Feb 16, 2011
In Washington, a Historic Retail Strip Is RevivedBy Terry PristinNYTimes.com

In recent years Barracks Row, a shopping strip on Eighth Street southeast of the Capitol that had languished since the 1960s, has been transformed building by building and block by block into a popular destination for residents and Congressional employees seeking an ethnic meal or an offbeat gift.

The movement to revive Barracks Row, one of the oldest retail corridors in Washington, goes back more than a decade. But the neighborhood really took off once a group of distinctive restaurants began to arrive in 2004.
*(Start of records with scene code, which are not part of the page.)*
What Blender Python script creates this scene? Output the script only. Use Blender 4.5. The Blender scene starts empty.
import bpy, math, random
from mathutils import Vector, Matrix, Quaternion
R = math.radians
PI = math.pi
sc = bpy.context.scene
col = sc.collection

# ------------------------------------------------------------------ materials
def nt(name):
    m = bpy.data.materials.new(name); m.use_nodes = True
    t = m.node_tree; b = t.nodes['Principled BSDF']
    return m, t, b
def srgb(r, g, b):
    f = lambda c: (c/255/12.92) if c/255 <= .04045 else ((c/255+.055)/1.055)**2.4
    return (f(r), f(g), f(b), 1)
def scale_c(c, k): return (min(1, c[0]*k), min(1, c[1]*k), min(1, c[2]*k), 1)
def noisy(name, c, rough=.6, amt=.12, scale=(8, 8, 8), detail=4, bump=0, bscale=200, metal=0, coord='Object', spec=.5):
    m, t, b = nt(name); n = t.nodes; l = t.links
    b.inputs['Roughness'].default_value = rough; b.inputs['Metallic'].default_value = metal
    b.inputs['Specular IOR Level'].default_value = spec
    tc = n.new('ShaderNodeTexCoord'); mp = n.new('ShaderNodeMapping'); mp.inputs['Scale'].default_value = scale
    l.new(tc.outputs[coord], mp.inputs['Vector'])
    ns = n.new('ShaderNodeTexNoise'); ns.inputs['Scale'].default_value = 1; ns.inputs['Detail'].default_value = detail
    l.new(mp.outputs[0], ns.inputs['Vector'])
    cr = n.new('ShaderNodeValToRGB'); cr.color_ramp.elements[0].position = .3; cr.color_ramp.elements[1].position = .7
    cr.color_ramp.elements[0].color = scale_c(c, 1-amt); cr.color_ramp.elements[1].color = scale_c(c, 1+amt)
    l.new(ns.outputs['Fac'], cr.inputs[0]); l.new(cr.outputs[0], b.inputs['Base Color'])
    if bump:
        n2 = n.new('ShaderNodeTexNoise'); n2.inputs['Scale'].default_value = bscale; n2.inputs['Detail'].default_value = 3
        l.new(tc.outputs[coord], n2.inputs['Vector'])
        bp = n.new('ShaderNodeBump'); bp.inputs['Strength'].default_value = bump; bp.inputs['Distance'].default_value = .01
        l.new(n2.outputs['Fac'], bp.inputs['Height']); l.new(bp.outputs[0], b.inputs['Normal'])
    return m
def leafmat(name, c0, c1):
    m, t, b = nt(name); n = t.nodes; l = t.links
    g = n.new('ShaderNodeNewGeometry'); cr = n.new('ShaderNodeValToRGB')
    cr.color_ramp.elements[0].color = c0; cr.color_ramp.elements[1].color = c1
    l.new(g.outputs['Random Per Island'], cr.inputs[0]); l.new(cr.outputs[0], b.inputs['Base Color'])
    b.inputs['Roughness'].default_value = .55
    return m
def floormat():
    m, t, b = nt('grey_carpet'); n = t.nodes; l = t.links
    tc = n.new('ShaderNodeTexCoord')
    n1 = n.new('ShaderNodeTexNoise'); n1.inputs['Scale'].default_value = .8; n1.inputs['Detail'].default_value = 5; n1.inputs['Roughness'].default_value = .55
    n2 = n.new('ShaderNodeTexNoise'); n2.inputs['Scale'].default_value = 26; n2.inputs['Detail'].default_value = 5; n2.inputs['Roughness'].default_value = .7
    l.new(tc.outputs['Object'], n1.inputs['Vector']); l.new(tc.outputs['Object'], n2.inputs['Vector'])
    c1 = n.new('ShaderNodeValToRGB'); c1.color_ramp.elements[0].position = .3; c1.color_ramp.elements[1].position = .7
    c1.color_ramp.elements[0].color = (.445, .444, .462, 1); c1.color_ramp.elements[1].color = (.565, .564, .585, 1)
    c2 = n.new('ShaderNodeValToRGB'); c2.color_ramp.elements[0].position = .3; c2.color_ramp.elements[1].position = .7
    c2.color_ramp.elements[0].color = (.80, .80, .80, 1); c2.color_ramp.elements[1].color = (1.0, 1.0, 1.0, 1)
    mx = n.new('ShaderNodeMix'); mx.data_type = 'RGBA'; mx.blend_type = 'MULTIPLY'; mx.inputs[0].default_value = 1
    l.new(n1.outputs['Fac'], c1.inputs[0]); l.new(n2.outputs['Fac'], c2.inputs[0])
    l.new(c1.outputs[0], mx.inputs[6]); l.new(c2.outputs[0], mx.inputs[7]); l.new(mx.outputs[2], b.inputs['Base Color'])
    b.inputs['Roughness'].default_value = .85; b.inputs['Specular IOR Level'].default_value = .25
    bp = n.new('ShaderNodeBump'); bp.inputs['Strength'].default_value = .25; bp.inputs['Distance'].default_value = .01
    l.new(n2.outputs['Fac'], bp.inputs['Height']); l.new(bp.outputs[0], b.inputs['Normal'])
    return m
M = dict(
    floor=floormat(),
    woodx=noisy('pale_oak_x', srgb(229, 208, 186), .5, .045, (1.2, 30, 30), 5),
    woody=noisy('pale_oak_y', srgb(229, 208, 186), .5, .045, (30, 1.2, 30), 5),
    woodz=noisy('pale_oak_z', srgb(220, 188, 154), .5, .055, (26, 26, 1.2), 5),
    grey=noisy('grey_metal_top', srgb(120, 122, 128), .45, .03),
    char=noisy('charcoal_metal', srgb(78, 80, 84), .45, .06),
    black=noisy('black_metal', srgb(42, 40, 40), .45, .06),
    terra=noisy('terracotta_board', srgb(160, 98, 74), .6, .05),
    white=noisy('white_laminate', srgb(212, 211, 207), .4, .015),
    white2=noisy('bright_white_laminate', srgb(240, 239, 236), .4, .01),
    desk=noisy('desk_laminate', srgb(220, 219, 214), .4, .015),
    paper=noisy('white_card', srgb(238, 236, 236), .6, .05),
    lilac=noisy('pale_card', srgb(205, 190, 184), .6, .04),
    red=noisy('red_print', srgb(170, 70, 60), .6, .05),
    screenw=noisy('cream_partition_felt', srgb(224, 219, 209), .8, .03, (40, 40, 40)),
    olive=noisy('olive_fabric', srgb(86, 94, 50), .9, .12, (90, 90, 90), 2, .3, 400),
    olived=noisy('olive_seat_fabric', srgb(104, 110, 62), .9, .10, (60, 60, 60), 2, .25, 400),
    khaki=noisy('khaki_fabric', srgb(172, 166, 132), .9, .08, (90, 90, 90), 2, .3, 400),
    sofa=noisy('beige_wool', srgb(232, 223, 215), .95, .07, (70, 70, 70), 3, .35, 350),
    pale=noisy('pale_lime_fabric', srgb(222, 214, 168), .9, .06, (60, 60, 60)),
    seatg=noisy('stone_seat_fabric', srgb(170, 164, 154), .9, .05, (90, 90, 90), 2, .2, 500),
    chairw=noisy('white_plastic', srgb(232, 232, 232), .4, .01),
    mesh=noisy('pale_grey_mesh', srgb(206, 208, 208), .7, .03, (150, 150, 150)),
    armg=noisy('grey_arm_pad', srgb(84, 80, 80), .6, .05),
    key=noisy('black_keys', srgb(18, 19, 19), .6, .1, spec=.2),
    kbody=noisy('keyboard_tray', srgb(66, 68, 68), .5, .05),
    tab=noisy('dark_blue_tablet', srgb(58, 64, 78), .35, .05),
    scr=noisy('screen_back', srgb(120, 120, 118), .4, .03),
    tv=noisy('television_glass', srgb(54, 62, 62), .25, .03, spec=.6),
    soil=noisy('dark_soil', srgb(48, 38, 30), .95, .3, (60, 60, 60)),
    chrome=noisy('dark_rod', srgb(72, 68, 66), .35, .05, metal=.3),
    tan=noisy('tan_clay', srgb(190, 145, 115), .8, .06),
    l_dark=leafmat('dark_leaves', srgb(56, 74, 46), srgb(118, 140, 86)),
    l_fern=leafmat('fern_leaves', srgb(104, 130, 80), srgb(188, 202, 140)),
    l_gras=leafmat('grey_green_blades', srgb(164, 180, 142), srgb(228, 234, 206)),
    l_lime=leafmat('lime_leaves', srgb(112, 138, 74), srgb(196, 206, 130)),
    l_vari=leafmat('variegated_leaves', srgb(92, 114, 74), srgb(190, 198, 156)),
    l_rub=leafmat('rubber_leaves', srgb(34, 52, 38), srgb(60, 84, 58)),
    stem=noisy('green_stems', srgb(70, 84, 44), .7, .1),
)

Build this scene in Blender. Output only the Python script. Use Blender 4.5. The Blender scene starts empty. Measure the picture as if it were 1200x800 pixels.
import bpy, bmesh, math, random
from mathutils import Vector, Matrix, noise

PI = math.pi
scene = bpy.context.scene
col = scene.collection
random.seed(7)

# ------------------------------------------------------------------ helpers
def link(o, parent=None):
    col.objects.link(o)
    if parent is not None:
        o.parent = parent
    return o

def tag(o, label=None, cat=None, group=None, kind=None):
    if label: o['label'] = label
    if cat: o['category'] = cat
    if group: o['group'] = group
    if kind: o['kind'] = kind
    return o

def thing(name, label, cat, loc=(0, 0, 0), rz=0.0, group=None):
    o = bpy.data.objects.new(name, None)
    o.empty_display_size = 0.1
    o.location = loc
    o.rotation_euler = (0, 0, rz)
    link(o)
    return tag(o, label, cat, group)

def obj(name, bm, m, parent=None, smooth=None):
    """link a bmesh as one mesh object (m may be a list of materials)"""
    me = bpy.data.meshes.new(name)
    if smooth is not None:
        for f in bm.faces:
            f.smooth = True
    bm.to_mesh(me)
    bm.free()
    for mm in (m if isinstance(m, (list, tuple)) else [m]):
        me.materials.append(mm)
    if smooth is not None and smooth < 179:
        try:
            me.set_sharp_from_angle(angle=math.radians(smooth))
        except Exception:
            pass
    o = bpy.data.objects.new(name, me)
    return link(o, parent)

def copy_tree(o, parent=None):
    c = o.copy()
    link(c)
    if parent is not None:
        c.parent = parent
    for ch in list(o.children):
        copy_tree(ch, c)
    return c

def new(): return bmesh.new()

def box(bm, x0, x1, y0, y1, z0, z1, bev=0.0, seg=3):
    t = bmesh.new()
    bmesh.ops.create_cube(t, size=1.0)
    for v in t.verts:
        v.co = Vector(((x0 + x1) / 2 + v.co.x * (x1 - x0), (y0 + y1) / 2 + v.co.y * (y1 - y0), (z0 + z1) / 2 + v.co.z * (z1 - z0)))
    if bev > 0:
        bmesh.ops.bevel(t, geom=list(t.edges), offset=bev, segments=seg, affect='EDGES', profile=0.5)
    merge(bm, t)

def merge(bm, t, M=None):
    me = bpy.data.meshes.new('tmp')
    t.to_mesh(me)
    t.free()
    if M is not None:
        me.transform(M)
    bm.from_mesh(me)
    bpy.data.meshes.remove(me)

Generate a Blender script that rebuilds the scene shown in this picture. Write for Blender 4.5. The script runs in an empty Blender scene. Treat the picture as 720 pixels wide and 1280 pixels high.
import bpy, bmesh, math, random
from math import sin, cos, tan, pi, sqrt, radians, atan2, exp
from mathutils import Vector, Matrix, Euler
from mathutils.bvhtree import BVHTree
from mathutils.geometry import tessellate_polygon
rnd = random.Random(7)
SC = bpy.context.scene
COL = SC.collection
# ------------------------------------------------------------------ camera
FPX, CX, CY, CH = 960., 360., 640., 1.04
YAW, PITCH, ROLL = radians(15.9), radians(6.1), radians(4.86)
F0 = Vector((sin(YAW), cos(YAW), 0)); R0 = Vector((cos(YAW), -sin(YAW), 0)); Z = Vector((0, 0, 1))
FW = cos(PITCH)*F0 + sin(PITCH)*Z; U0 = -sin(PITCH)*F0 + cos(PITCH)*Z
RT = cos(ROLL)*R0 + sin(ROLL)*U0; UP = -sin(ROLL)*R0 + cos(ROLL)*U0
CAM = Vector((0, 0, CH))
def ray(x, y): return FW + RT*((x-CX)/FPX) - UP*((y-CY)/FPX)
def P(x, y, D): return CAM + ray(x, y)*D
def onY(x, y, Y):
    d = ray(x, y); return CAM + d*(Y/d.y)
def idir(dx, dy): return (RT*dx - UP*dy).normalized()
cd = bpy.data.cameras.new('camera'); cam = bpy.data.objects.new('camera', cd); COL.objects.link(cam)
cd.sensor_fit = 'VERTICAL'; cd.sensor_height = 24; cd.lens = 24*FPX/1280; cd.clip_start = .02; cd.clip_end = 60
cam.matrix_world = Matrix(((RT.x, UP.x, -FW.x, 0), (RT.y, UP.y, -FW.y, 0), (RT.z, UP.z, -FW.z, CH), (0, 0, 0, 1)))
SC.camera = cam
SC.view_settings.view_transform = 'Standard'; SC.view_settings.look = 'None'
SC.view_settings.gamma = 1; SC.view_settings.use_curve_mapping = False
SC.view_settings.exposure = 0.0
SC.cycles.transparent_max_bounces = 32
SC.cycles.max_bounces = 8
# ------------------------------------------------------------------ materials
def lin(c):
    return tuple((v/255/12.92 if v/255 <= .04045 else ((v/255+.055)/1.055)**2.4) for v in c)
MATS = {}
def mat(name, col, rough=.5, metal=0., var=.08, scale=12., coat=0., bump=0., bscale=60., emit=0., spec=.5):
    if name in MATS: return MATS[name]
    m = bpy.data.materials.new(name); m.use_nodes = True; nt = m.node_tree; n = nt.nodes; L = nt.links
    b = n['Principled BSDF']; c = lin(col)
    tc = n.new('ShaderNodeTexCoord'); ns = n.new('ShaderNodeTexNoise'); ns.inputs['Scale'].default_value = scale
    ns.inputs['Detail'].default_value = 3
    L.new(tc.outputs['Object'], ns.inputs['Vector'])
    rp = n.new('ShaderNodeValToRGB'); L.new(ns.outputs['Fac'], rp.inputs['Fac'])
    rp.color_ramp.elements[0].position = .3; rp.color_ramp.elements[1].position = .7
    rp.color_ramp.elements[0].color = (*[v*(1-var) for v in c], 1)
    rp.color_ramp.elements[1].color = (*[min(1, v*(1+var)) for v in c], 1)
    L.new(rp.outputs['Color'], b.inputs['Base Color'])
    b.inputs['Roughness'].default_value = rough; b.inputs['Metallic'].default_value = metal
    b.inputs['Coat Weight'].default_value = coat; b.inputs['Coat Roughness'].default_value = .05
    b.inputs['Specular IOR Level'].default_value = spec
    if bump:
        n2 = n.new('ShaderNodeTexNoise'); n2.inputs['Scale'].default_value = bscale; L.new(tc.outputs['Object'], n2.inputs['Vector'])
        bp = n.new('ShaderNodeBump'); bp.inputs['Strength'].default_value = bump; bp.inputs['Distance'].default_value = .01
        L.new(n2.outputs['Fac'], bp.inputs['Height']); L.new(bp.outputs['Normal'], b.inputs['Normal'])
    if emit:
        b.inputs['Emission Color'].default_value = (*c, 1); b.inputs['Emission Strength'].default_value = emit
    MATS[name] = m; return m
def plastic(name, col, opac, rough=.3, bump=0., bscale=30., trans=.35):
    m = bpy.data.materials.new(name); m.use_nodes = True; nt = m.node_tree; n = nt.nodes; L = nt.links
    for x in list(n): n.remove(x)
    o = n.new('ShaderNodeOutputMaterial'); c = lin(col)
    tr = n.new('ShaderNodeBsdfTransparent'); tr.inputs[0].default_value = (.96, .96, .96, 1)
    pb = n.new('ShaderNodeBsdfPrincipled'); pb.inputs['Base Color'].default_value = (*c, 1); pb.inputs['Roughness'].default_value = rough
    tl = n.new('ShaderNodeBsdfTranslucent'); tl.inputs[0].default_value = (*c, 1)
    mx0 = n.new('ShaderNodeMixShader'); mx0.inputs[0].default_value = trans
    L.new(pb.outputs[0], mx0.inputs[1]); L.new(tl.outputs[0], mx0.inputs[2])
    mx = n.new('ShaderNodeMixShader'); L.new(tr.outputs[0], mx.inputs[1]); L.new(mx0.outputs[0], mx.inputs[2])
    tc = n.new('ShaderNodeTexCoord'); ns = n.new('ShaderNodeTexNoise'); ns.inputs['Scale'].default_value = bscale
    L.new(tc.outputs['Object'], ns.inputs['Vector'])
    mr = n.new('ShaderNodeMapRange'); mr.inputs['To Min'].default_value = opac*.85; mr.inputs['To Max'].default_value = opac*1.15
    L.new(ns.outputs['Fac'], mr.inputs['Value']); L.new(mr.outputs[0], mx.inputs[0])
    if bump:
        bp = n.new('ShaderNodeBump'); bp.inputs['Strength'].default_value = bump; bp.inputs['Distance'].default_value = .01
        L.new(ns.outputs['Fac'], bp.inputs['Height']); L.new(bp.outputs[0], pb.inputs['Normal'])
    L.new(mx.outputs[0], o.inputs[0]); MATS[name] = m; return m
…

Now local business and community leaders would like to extend the shopping strip southward and provide a more inviting link to the nearby Nationals ballpark and the residential area that is rapidly growing around it.

Part of Barracks Row is across from the barracks that house Marines who are charged with protecting federal buildings. The pedestrian-friendly stretch of small-scale buildings starts at D Street, a short walk from the venerable Capitol Hill fixture Eastern Market, and runs south to M Street. The northern part of the row has more than 30 restaurants as well as dozens of professional offices and independent stores that would be priced out of more established shopping districts. Its vacancy rate hovers around 5 percent, said Martin Smith, the executive of Barracks Row Main Street, the public-private group that has guided the makeover.

But like many cities around the country, Washington is stuck with the consequences of allowing a highway to slash through an urban neighborhood. In 1962, the Southeast Freeway bisected Barracks Row. “That became the moat,” said Michael Stevens, the executive director of the Capitol Riverfront Business Improvement District, which has helped to promote development around the new ballpark. “It created a large physical barrier.”